__Data provided__.
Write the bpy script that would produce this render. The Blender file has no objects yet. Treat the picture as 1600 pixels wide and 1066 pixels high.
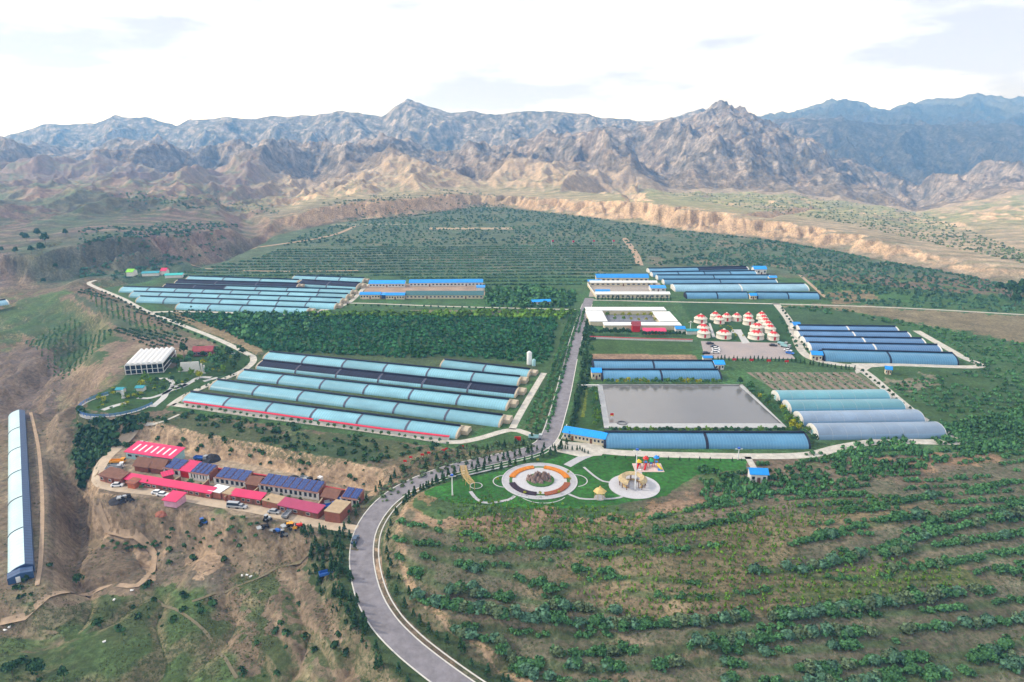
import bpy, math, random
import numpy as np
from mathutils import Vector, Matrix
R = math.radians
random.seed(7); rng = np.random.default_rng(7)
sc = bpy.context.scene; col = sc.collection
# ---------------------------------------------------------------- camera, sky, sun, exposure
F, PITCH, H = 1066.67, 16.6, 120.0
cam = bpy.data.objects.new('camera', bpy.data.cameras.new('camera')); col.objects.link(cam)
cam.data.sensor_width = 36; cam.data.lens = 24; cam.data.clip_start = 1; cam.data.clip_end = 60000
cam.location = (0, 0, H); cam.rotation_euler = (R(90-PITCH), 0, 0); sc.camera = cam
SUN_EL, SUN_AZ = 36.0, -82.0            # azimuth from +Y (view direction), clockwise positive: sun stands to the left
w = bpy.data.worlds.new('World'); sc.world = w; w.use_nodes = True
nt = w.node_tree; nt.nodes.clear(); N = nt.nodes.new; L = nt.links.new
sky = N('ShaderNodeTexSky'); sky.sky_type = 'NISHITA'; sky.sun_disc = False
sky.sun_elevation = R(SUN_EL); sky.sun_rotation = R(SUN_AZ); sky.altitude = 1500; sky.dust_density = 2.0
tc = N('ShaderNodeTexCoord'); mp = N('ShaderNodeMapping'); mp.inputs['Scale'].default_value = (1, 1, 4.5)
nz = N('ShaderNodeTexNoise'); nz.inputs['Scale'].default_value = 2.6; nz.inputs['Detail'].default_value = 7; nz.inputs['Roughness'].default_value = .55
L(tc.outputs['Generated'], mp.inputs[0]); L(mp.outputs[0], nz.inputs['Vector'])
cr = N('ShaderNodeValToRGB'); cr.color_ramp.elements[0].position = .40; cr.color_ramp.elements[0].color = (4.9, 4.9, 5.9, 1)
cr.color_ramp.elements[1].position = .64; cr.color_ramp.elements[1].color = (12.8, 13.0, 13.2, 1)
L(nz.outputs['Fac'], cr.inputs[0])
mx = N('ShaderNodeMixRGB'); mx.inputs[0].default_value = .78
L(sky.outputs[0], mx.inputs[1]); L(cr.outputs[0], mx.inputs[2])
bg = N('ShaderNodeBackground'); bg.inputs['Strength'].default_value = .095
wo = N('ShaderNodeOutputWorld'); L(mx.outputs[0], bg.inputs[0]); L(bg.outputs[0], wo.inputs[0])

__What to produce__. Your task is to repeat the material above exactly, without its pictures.

__Answer to the task__.
Write the bpy script that would produce this render. The Blender file has no objects yet. Treat the picture as 1600 pixels wide and 1066 pixels high.
import bpy, math, random
import numpy as np
from mathutils import Vector, Matrix
R = math.radians
random.seed(7); rng = np.random.default_rng(7)
sc = bpy.context.scene; col = sc.collection
# ---------------------------------------------------------------- camera, sky, sun, exposure
F, PITCH, H = 1066.67, 16.6, 120.0
cam = bpy.data.objects.new('camera', bpy.data.cameras.new('camera')); col.objects.link(cam)
cam.data.sensor_width = 36; cam.data.lens = 24; cam.data.clip_start = 1; cam.data.clip_end = 60000
cam.location = (0, 0, H); cam.rotation_euler = (R(90-PITCH), 0, 0); sc.camera = cam
SUN_EL, SUN_AZ = 36.0, -82.0            # azimuth from +Y (view direction), clockwise positive: sun stands to the left
w = bpy.data.worlds.new('World'); sc.world = w; w.use_nodes = True
nt = w.node_tree; nt.nodes.clear(); N = nt.nodes.new; L = nt.links.new
sky = N('ShaderNodeTexSky'); sky.sky_type = 'NISHITA'; sky.sun_disc = False
sky.sun_elevation = R(SUN_EL); sky.sun_rotation = R(SUN_AZ); sky.altitude = 1500; sky.dust_density = 2.0
tc = N('ShaderNodeTexCoord'); mp = N('ShaderNodeMapping'); mp.inputs['Scale'].default_value = (1, 1, 4.5)
nz = N('ShaderNodeTexNoise'); nz.inputs['Scale'].default_value = 2.6; nz.inputs['Detail'].default_value = 7; nz.inputs['Roughness'].default_value = .55
L(tc.outputs['Generated'], mp.inputs[0]); L(mp.outputs[0], nz.inputs['Vector'])
cr = N('ShaderNodeValToRGB'); cr.color_ramp.elements[0].position = .40; cr.color_ramp.elements[0].color = (4.9, 4.9, 5.9, 1)
cr.color_ramp.elements[1].position = .64; cr.color_ramp.elements[1].color = (12.8, 13.0, 13.2, 1)
L(nz.outputs['Fac'], cr.inputs[0])
mx = N('ShaderNodeMixRGB'); mx.inputs[0].default_value = .78
L(sky.outputs[0], mx.inputs[1]); L(cr.outputs[0], mx.inputs[2])
bg = N('ShaderNodeBackground'); bg.inputs['Strength'].default_value = .095
wo = N('ShaderNodeOutputWorld'); L(mx.outputs[0], bg.inputs[0]); L(bg.outputs[0], wo.inputs[0])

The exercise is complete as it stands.